Amsterdam still looks liberal to tourists, who were recently assured by the mayor that the city’s marijuana-selling coffee shops would stay open, despite a new national law tackling drug tourism, but the Dutch city may lose its reputation for tolerance over plans to dispatch nuisance neighbors to “scum villages” made from shipping containers.
Amsterdam Mayor Eberhard van der Laan insists his controversial new policy to tackle antisocial behavior is to protect victims of abuse and homophobia from harassment.
The camps, where antisocial tenants will be rehoused for three to six months, have been called “scum villages” because the policy echoes proposals from Geert Wilders, the far-right populist, who last year demanded that “repeat offenders” be “sent to a village for scum.”
However, Bartho Boer, a spokesman for the mayor, denied that the plans were illiberal.

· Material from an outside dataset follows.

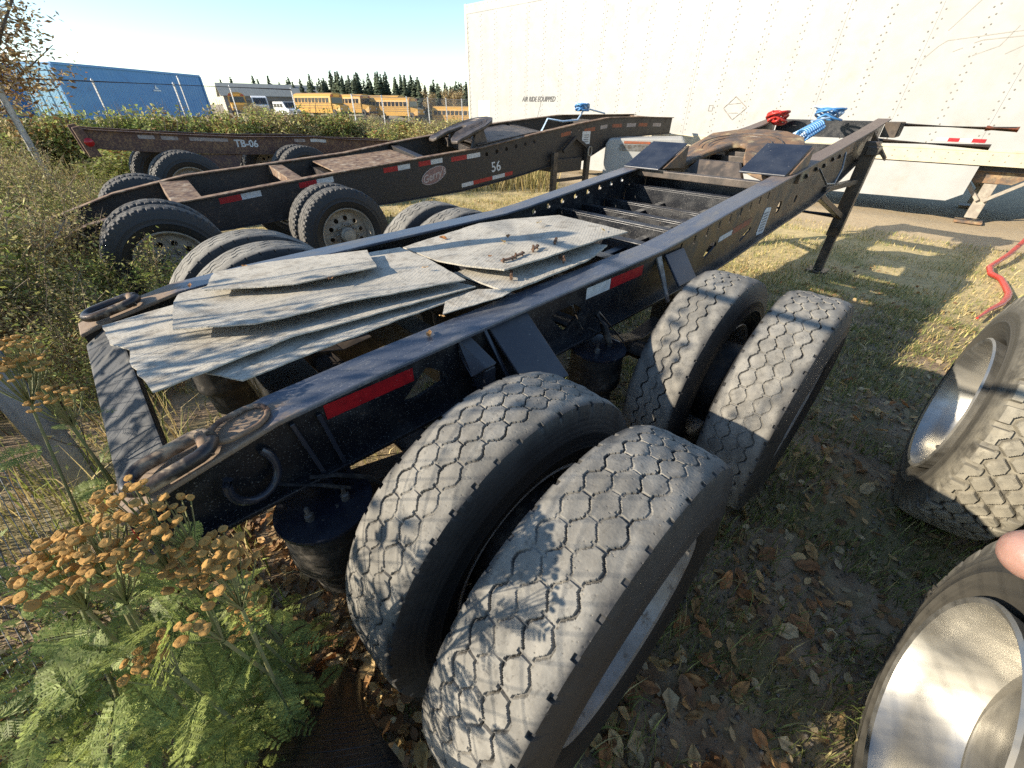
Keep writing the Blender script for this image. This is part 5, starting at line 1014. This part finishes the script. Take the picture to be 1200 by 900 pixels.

“We want to defend the liberal values of Amsterdam,” he said. “We want everyone to be who he and she is — whether they are gay and lesbian, or stand up to violence and are then [become] victims of harassment. We, as a society, want to defend them.”
Boer said the villages are not for “the regular nuisance between two neighbors where one has the stereo too loud on Saturday night,” but “people who are extremely violent and intimidating, and in a clear situation where a victim is being repeatedly harassed.”
Those deemed guilty of causing “extreme havoc” would be evicted and placed in temporary homes of a “basic” nature, including converted shipping containers in industrial areas of the city.
“We call it a living container,” Boer said.
Housing antisocial tenants in these units, which have showers and kitchens, and have been used as student accommodation, would ensure that they are not “rewarded” by being relocated to better accommodation.
Dutch newspaper the Parool pointed out that in the 19th century troublemakers were moved to villages in Drenthe and Overijssel, which rapidly became slums, but Boer insisted that the administration had learned from past mistakes and is not planning to house the antisocial together.
It would be more accurate to call them “scum houses” than scum villages, Boer said, “because we don’t want to put more than one of these families in the same area.”
After up to six months in the houses, scattered around the city, the tenants would be found permanent homes.
The city government anticipates moving about 10 families a year into the program, which starts next year.
The temporary dwellings would be heavily policed, but antisocial tenants would also have access to doctors, social workers and parole officers.
“They are taken care of, so the whole situation is not going to repeat at the new house they are in,” Boer said.